Today, we’ll solve a problem in a nice visual way without resorting to too many calculations. The problem involves calculating areas underneath a trig curve. In this post, we will explain why this is true:
$$ \int_0^{\pi} \sin^2(x) \, dx = \frac{\pi}{2} $$
In other words, we would like to calculate the shaded area below (in green). The blue curve is a plot of the graph \( y = \sin^2(x) \) for \( 0 \leq x \leq \pi \).
Consider the graph \( y = \cos^2(x) \) for \( 0 \leq x \leq \pi \) and the shaded area below (in red).
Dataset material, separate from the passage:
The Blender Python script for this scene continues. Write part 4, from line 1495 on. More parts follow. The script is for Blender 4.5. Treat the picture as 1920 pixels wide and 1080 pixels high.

Due to how \( \sin(x) \) and \( \cos(x) \) work, it turns out that the green area is the same as the red area (sine and cosine are complementary). In particular,
$$ \int_0^{\pi} \sin^2(x) \, dx \; = \, \int_0^{\pi} \cos^2(x) \, dx $$
Now, we invoke the Pythagorean Trigonometric Identity:
$$ \cos^2(x) + \sin^2(x) = 1 $$
Note that
$$ \int_0^{\pi} \cos^2(x) \, dx \, + \, \int_0^{\pi} \sin^2(x) \, dx $$
$$= \int_0^{\pi} \cos^2(x) + \sin^2(x) \, dx $$
$$= \int_0^{\pi} dx $$
$$= \pi \; – \; 0 $$
$$= \pi$$
So,
$$ \int_0^{\pi} \cos^2(x) \, dx \, + \, \int_0^{\pi} \sin^2(x) \, dx \; = \; \pi $$
Since \( \int_0^{\pi} \sin^2(x) \, dx \; = \, \int_0^{\pi} \cos^2(x) \, dx \),
$$ 2 \cdot \int_0^{\pi} \sin^2(x) \, dx \; = \, \pi $$
Hence,
$$ \int_0^{\pi} \sin^2(x) \, dx = \frac{\pi}{2} $$
So the green area is \( \pi / 2 \). Remark: The above also shows that the red area is \( \pi / 2 \).